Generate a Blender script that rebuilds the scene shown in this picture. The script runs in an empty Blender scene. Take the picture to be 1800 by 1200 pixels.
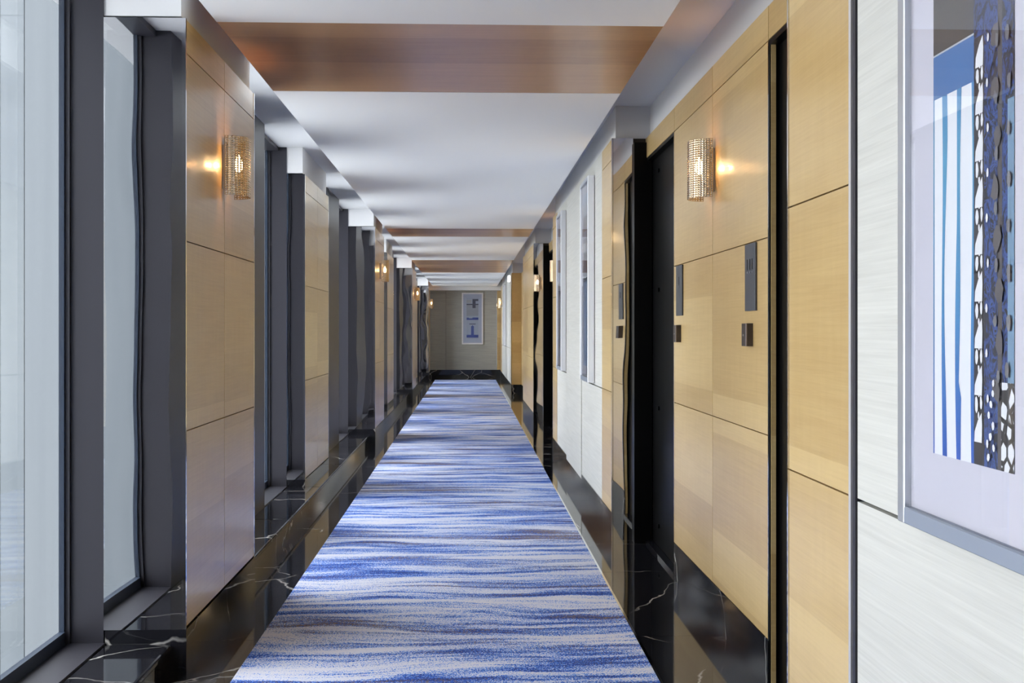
import bpy, math, random
from mathutils import Vector, Matrix
random.seed(7)
S = bpy.context.scene
C = S.collection
CAMZ = 1.2

# ------------------------------------------------------------------ camera
cd = bpy.data.cameras.new('camera'); cam = bpy.data.objects.new('camera', cd); C.objects.link(cam)
cd.sensor_width = 36; cd.lens = 40.0; cd.shift_y = -20 / 1800
cam.location = (0, 0, CAMZ)
cam.rotation_euler = (math.pi / 2, 0, -math.atan(76 / 2000))
cd.clip_start = 0.05; cd.clip_end = 200
S.camera = cam

# ------------------------------------------------------------------ world: even overcast sky
w = bpy.data.worlds.new('overcast_sky'); S.world = w; w.use_nodes = True
bg = w.node_tree.nodes['Background']
bg.inputs[0].default_value = (0.93, 0.97, 1.0, 1); bg.inputs[1].default_value = 10.4

S.view_settings.view_transform = 'Standard'; S.view_settings.look = 'None'
S.view_settings.gamma = 1; S.view_settings.use_curve_mapping = False
S.view_settings.exposure = 0.12
S.cycles.max_bounces = 16; S.cycles.diffuse_bounces = 10; S.cycles.glossy_bounces = 8
S.cycles.transparent_max_bounces = 16
S.cycles.sample_clamp_indirect = 6.0
S.cycles.caustics_reflective = False; S.cycles.caustics_refractive = False

SCONCE_W = 16.0

# ------------------------------------------------------------------ layout (metres)
END = 29.0; REAR = -5.0
ZB = 0.165                    # top of the marble base
ROWS = [ZB, 0.848, 1.510, 2.166, 2.285]
ZW = 2.285; SLAB = 2.30; SIDE = 2.47
LX = -0.985; LXB = -1.14; GX = -1.40; MX = -1.26
RX = 1.0; BX = 0.81
LEDGE = 0.11

# ------------------------------------------------------------------ materials
def sr(r, g, b):
    def f(c):
        c /= 255
        return c / 12.92 if c <= .04045 else ((c + .055) / 1.055) ** 2.4
    return (f(r), f(g), f(b), 1)

class NT:
    def __init__(s, name):
        s.m = bpy.data.materials.new(name); s.m.use_nodes = True
        s.t = s.m.node_tree; s.b = s.t.nodes['Principled BSDF']
    def n(s, typ, **kw):
        nd = s.t.nodes.new(typ)
        for k, v in kw.items():
            if k.startswith('i_'): nd.inputs[k[2:].replace('_', ' ')].default_value = v
            else: setattr(nd, k, v)
        return nd
    def l(s, a, b): s.t.links.new(a, b)
    def math(s, op, a, b=None, clamp=False):
        nd = s.t.nodes.new('ShaderNodeMath'); nd.operation = op; nd.use_clamp = clamp
        for i, v in enumerate((a, b)):
            if v is None: continue
            if isinstance(v, (int, float)): nd.inputs[i].default_value = v
            else: s.l(v, nd.inputs[i])
        return nd.outputs[0]
    def pos(s, scale=(1, 1, 1), off=None):
        g = s.n('ShaderNodeNewGeometry'); mp = s.n('ShaderNodeMapping')
        mp.inputs['Scale'].default_value = scale
        s.l(g.outputs['Position'], mp.inputs['Vector'])
        if off:
            oi = s.n('ShaderNodeObjectInfo')
            c = s.n('ShaderNodeCombineXYZ')
            v = s.math('MULTIPLY', oi.outputs['Random'], off)
            for i in range(3): s.l(v, c.inputs[i])
            s.l(c.outputs[0], mp.inputs['Location'])
        return mp.outputs[0]
    def noise(s, vec, scale=1, detail=3, rough=.5, dist=0):
        nd = s.n('ShaderNodeTexNoise'); nd.inputs['Scale'].default_value = scale
        nd.inputs['Detail'].default_value = detail; nd.inputs['Roughness'].default_value = rough
        nd.inputs['Distortion'].default_value = dist; s.l(vec, nd.inputs['Vector'])
        return nd.outputs[0]
    def ramp(s, fac, stops, interp='LINEAR'):
        nd = s.n('ShaderNodeValToRGB'); cr = nd.color_ramp; cr.interpolation = interp
        while len(cr.elements) < len(stops): cr.elements.new(.5)
        for e, (p, c) in zip(cr.elements, stops):
            e.position = p; e.color = c if len(c) == 4 else (*c, 1)
        s.l(fac, nd.inputs[0]); return nd.outputs[0]
    def mix(s, fac, a, b, blend='MIX'):
        nd = s.n('ShaderNodeMix'); nd.data_type = 'RGBA'; nd.blend_type = blend
        for i, v in ((0, fac), (6, a), (7, b)):
            if isinstance(v, (int, float, tuple)): nd.inputs[i].default_value = v
            else: s.l(v, nd.inputs[i])
        return nd.outputs[2]
    def bump(s, h, strength=.2, dist=.01):
        nd = s.n('ShaderNodeBump'); nd.inputs['Strength'].default_value = strength
        nd.inputs['Distance'].default_value = dist; s.l(h, nd.inputs['Height'])
        s.l(nd.outputs[0], s.b.inputs['Normal'])
    def col(s, c):
        if isinstance(c, tuple): s.b.inputs['Base Color'].default_value = c
        else: s.l(c, s.b.inputs['Base Color'])
        return s
    def pr(s, **kw):
        for k, v in kw.items(): s.b.inputs[k.replace('_', ' ')].default_value = v
        return s

def plain(name, c, rough=.5, metal=0., **kw):
    k = NT(name); k.col(c).pr(Roughness=rough, Metallic=metal, **kw); return k.m

def wood(name, c, dark, rough=.3, along='Y'):
    k = NT(name)
    if along == 'Y':
        fine = k.pos((30, 3.0, 110), 7); wide = k.pos((2, 1.2, 9), 11); band = k.pos((0.01, .01, 5.1), 3); curl = k.pos((6, 26, 5), 5)
    else:
        fine = k.pos((3.0, 60, 60), 7); wide = k.pos((1.2, 6, 6), 11); band = k.pos((.01, 5, .01), 3); curl = k.pos((26, 6, 6), 5)
    f1 = k.noise(fine, 1, 4, .6, .6); f2 = k.noise(wide, 1, 3, .5, .8); f3 = k.noise(curl, 1, 2, .5, .4)
    wn = k.n('ShaderNodeTexWhiteNoise'); fl = k.n('ShaderNodeVectorMath', operation='FLOOR')
    k.l(band, fl.inputs[0]); k.l(fl.outputs[0], wn.inputs[0])
    a = k.math('MULTIPLY', k.math('SUBTRACT', f1, .5), .9)
    b = k.math('MULTIPLY', k.math('SUBTRACT', f2, .5), .7)
    d = k.math('MULTIPLY', k.math('SUBTRACT', wn.outputs[0], .5), .75)
    e = k.math('MULTIPLY', k.math('SUBTRACT', f3, .5), .35)
    t = k.math('ADD', k.math('ADD', k.math('ADD', a, b), k.math('ADD', d, e)), .5, True)
    k.col(k.mix(t, dark, c)).pr(Roughness=rough)
    k.b.inputs['Coat Weight'].default_value = .25; k.b.inputs['Coat Roughness'].default_value = .18
    return k.m

M = {}
M['wood'] = wood('maple_veneer', sr(206, 179, 125), sr(178, 148, 96))
M['copper_wood'] = wood('figured_brown_veneer', sr(196, 152, 108), sr(166, 124, 84), .3, 'X')
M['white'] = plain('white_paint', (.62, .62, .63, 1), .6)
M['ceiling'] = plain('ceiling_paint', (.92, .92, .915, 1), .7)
M['black'] = plain('black_lacquer', (.004, .004, .004, 1), .3, 0., Specular_IOR_Level=.08)
M['seam'] = plain('dark_seam', (.03, .022, .015, 1), .7)
M['brass'] = plain('bronze_edge', sr(150, 112, 62), .25, 1.)
M['socket'] = plain('grey_metal', (.35, .34, .33, 1), .35, 1.)
M['plate'] = plain('charcoal_plate', sr(58, 60, 66), .4)
M['mark'] = plain('black_relief', (.012, .012, .014, 1), .35)
M['dot'] = plain('pale_relief', (.25, .25, .26, 1), .35)
M['reader'] = plain('brown_black_plastic', sr(52, 42, 38), .35)
M['reader_edge'] = plain('grey_plastic', sr(125, 116, 112), .35)
M['led'] = plain('reader_lens', (.5, .47, .45, 1), .2)
M['mat'] = plain('art_mount_card', sr(206, 205, 218), .8)
M['silver'] = plain('brushed_silver', (.58, .6, .63, 1), .32, .85)
M['slate'] = plain('slate_frame', sr(138, 146, 160), .4, .3)
M['whiteframe'] = plain('white_frame', (.82, .82, .84, 1), .4)
M['frame'] = plain('dark_window_metal', sr(48, 47, 54), .42, .25)
M['gasket'] = plain('blue_black_gasket', sr(38, 48, 64), .35)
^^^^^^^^
What this task involves:
Return, unchanged, each line from the line containing "M['white'] = plain('white_paint', (.62, .62, .63, 1), .6)" through the last line of the material.

Expected output:
M['white'] = plain('white_paint', (.62, .62, .63, 1), .6)
M['ceiling'] = plain('ceiling_paint', (.92, .92, .915, 1), .7)
M['black'] = plain('black_lacquer', (.004, .004, .004, 1), .3, 0., Specular_IOR_Level=.08)
M['seam'] = plain('dark_seam', (.03, .022, .015, 1), .7)
M['brass'] = plain('bronze_edge', sr(150, 112, 62), .25, 1.)
M['socket'] = plain('grey_metal', (.35, .34, .33, 1), .35, 1.)
M['plate'] = plain('charcoal_plate', sr(58, 60, 66), .4)
M['mark'] = plain('black_relief', (.012, .012, .014, 1), .35)
M['dot'] = plain('pale_relief', (.25, .25, .26, 1), .35)
M['reader'] = plain('brown_black_plastic', sr(52, 42, 38), .35)
M['reader_edge'] = plain('grey_plastic', sr(125, 116, 112), .35)
M['led'] = plain('reader_lens', (.5, .47, .45, 1), .2)
M['mat'] = plain('art_mount_card', sr(206, 205, 218), .8)
M['silver'] = plain('brushed_silver', (.58, .6, .63, 1), .32, .85)
M['slate'] = plain('slate_frame', sr(138, 146, 160), .4, .3)
M['whiteframe'] = plain('white_frame', (.82, .82, .84, 1), .4)
M['frame'] = plain('dark_window_metal', sr(48, 47, 54), .42, .25)
M['gasket'] = plain('blue_black_gasket', sr(38, 48, 64), .35)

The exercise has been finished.